Having a mayor who will review how the city is investing in the safety of St. Louisans is also a priority for organizers, who note that the city’s decades-long trend of investing heavily in policing has not had the desired effect when it comes to reducing crime or improving clearance rates for violent crimes like murder

Instead, organizers say they would like to see the next administration take a second look at the police department’s budget and see where funds could be redirected to non-police crisis response teams and violence interrupters. Cities across the country have begun to civilianize certain police functions, like traffic enforcement, forensic analysis, responding to mental health calls. The People’s Plan names a number of units within the St. Louis Police Department that the city could also consider civilianizing, like internal affairs and traffic enforcement.

“We want less of an emphasis on the arrest, prosecute, and incarcerate model and more of an emphasis on getting to the root causes of violent crime in our neighborhoods,” said Johnson Lancaster from the Coalition Against Police Crimes and Repression, noting that an outsize portion of St. Louis’s budget is spent on policing. “That money should be redirected to social programs that help address some of these needs that we’re talking about.”

Organizers also say they want St. Louis’s next mayor to stop giving tax breaks to developers while failing to adequately fund public education and invest in the everyday people who live in St. Louis. 

“I had to get involved, our children are suffering,” said Amanda Davis, an organizer with WEPOWER. “We want the mayor to ensure the developers’ tax breaks are no longer taking money away from our schools. The developers come in, and they give them a TIF [subsidizing their taxes for a set number of years], then they leave after the 10 years and we don’t get any tax money. I’d like for the mayor to take a look at all those TIFs, future TIFs, and make sure that the schools get a portion of that.”

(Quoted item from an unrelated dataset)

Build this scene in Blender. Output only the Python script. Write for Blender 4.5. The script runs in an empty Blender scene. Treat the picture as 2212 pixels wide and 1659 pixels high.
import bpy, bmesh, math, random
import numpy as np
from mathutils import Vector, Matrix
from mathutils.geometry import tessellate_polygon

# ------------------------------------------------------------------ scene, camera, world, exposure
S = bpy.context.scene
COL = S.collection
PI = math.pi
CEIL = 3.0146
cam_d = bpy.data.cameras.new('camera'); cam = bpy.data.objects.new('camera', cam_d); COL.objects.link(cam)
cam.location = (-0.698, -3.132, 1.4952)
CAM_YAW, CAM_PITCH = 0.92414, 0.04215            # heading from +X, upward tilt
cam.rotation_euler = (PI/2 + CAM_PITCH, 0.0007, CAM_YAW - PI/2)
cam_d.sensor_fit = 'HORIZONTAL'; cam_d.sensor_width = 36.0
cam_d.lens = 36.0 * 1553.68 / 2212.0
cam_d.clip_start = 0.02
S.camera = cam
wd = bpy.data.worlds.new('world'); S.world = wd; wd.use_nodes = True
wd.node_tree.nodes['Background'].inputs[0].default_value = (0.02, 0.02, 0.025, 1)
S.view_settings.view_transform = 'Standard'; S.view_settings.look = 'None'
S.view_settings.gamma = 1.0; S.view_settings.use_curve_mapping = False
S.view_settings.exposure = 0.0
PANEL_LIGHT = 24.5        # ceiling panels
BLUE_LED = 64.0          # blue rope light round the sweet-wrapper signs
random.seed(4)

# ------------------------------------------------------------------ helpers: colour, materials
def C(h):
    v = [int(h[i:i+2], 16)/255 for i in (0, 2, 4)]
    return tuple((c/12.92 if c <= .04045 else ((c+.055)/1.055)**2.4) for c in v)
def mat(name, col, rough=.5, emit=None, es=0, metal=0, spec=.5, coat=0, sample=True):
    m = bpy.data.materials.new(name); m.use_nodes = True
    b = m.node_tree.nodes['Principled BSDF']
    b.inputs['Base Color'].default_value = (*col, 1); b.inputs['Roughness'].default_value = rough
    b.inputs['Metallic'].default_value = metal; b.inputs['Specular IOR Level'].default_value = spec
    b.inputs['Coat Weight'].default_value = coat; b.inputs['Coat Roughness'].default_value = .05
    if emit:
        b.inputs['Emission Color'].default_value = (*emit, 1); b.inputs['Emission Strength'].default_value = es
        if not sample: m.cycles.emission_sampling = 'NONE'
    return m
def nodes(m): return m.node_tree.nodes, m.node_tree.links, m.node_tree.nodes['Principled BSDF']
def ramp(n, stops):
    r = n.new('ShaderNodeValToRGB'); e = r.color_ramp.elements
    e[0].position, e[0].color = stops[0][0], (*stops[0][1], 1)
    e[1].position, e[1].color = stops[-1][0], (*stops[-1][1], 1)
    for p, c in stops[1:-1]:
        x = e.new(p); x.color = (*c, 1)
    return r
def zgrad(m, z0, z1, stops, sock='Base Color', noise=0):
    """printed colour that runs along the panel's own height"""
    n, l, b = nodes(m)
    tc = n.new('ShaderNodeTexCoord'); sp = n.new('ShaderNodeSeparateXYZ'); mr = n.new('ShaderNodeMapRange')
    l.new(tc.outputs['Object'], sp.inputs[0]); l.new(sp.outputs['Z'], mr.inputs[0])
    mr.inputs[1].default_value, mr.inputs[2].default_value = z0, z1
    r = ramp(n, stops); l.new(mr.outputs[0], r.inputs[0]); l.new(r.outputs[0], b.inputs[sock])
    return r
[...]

Seeking community input and adhering to community benefit agreements is another priority for organizers, as is earmarking money for early childhood education. Organizers from WEPOWER and the People’s Plan call for a 2 percent budget set-aside for early childhood education, which would provide about $22 million annually.

“It’s hard to separate educational equity from the economic development,” said Charli Cooksey, founder and CEO of WEPOWER. “If the strategy remains the same, for decades and decades and decades there’s been no investment in North St. Louis City. It has led to a population decline and Black folks who are here not having the opportunities they deserve. It has led to school closures. … We want to make sure the mayor leans on their power to make sure economic development happens the right way.”